After the country’s journalists’ union reported the government to the Conseil d’État, the highest administrative court in France, France’s culture minister, Franck Riester, announced that the page would be removed.

The Syndicat National des Journalists (SNJ) had filed an emergency appeal with the court requesting a judge order the prime minister, Édouard Philippe, to delete the page and “put an immediate stop to the serious and manifestly illegal attack on the principles of pluralism in the expression of opinions and on the neutrality of public authorities”.

The union’s lawyers argued that while claiming to fight disinformation, “the government is making a selection of information considered reliable and that which could be considered fake news”.

They said the Desinfox page created “a confusion between the media who deserve to be cited by the government, at the risk of introducing into the mind of the reader suspicions over the relations between the press and the political world”.

They added that the page was “a clear interference by public authorities in the freedom of the press at a time when journalists should, according to the European court of human rights, be the ‘watchdogs of democracy’”.

In a letter published in Le Monde on Sunday, about 30 journalists’ and editors’ organisations joined a chorus of objections to the page, arguing that the state “is not the arbiter of information”. France’s main daily newspapers as well as magazines and the country’s state television and radio network were among the signatories.

“By distinguishing this or that article on its site, the government gives the impression – in a damaging mix of genre – of labelling the production of certain media.

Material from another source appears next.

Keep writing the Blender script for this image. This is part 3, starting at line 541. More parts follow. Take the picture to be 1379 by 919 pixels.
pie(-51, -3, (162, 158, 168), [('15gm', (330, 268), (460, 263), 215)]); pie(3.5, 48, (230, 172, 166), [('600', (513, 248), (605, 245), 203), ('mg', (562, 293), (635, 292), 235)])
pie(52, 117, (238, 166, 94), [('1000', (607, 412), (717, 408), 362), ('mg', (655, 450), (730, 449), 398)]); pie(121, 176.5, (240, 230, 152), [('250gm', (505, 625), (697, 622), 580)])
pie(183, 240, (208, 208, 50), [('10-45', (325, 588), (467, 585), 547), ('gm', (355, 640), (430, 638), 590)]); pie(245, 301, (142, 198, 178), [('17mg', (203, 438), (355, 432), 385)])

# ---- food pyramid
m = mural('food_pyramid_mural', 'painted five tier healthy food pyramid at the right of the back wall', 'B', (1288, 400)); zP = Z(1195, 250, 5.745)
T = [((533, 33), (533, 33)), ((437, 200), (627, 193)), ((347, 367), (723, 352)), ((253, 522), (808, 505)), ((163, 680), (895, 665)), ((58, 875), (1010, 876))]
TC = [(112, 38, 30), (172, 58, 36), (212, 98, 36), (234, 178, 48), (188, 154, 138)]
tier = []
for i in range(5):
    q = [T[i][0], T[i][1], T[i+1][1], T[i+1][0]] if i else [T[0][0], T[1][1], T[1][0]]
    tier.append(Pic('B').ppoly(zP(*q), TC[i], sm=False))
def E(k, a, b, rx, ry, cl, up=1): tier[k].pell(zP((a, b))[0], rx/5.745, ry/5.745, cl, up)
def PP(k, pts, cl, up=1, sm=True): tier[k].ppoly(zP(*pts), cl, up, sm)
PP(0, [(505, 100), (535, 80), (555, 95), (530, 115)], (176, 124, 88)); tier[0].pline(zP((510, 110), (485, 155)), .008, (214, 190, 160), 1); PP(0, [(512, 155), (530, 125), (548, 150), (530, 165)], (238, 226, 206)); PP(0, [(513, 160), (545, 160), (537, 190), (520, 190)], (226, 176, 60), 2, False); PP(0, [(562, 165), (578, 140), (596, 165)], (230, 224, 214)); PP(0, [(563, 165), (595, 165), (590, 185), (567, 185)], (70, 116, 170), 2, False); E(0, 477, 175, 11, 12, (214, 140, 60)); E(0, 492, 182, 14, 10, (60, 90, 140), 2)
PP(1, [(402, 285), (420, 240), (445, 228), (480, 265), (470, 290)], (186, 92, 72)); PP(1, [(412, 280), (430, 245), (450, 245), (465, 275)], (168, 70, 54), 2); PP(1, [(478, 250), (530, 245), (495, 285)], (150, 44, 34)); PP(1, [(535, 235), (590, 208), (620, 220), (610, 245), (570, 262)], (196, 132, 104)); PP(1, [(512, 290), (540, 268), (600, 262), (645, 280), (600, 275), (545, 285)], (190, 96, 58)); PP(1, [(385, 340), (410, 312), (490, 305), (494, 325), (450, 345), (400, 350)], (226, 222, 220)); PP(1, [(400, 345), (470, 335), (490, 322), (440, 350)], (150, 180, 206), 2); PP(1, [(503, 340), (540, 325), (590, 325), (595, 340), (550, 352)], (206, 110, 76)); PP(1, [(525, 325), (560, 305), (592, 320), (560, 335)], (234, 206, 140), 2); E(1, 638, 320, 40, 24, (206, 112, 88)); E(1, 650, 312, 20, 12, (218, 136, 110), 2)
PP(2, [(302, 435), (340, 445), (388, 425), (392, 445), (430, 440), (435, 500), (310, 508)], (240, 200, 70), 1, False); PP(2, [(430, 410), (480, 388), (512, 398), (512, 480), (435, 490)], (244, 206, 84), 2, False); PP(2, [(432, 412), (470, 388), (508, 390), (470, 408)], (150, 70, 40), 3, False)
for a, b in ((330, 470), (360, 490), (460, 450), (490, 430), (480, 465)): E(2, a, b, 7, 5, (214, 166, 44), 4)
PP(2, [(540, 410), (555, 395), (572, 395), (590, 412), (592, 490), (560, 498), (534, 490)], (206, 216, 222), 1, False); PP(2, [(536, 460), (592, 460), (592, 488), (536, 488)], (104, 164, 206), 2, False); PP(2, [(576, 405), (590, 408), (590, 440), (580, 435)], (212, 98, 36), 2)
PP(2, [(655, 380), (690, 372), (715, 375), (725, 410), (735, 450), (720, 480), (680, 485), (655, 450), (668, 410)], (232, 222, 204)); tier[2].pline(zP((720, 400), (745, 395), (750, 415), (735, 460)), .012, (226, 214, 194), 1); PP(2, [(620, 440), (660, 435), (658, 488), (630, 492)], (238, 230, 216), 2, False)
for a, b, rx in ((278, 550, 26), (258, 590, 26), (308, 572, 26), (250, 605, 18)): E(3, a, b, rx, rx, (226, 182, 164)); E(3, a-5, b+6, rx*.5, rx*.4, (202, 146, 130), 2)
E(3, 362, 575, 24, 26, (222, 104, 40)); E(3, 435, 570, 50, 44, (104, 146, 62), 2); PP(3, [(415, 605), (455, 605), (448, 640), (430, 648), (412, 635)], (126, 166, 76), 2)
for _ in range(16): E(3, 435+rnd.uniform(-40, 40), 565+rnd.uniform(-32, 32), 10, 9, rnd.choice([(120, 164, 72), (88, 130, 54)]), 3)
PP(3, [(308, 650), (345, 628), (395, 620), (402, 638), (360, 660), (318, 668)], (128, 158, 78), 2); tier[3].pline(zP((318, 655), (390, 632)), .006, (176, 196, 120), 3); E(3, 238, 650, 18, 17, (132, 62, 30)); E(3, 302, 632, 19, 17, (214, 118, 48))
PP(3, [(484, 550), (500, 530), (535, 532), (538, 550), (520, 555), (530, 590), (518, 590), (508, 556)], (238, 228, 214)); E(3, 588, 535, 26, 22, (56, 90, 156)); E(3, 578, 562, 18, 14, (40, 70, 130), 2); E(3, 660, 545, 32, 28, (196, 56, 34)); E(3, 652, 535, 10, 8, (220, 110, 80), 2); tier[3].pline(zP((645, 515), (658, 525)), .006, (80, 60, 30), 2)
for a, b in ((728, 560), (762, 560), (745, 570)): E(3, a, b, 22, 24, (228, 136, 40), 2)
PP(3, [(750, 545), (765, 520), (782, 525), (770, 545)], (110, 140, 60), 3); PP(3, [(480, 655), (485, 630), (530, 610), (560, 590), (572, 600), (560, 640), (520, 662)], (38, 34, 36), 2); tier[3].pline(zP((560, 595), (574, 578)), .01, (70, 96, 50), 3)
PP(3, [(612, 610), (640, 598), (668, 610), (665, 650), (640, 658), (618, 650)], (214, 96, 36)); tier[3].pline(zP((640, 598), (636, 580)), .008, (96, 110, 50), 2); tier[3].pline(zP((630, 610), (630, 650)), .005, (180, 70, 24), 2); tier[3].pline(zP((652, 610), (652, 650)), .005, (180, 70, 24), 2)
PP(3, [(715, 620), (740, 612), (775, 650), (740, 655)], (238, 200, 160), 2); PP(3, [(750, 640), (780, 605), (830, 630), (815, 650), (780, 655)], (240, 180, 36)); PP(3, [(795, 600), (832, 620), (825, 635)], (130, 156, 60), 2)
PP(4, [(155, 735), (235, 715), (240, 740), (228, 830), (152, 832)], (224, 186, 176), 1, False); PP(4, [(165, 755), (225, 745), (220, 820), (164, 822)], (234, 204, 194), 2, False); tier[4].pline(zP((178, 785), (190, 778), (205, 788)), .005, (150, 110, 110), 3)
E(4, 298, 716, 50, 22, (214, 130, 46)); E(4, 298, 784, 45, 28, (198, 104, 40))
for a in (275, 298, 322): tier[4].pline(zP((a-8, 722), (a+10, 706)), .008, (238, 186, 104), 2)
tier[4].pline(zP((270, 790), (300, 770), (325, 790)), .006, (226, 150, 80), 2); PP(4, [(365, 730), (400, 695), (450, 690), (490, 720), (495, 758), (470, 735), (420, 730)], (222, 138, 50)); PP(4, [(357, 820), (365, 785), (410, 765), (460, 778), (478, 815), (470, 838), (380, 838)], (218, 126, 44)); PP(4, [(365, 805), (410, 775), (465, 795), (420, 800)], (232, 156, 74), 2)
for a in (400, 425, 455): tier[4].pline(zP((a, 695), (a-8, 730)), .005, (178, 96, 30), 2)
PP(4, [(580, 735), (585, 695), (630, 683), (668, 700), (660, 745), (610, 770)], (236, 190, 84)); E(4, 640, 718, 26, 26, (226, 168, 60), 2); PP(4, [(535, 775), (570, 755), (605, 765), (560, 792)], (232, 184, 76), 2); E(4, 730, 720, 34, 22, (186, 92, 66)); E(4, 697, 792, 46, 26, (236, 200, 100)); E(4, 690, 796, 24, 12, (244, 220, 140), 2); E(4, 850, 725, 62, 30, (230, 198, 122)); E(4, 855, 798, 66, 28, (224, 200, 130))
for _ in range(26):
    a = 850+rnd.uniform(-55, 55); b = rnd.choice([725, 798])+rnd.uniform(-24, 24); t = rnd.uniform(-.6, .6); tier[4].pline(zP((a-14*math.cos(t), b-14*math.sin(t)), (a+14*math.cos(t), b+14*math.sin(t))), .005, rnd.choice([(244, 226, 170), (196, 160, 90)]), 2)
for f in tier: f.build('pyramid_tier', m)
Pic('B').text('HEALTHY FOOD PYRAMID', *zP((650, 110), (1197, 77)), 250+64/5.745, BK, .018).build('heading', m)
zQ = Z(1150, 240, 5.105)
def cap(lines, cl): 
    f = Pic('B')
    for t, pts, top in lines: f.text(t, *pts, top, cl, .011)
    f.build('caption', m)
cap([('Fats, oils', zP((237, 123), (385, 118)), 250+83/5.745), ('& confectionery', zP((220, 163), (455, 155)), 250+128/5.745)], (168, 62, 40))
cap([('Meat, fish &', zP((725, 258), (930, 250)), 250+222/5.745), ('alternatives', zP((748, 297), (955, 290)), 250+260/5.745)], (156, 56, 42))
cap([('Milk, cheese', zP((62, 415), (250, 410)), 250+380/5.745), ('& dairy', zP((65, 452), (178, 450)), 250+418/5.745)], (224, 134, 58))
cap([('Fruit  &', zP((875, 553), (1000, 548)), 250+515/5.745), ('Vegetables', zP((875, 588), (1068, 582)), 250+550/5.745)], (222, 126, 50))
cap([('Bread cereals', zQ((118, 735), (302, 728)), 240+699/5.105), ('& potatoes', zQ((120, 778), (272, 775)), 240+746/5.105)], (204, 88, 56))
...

According to the same logic, the others being not worthy of being printed. The state has no legitimacy to do this in a country where press freedom is a fundamental freedom,” it read.

Speaking in the Assemblée Nationale, Riester told MPs: “As a result of concerns about the page … it will be removed from the government’s website. It is not a question of the state labelling the media or directing the choice of French people towards this or that media.”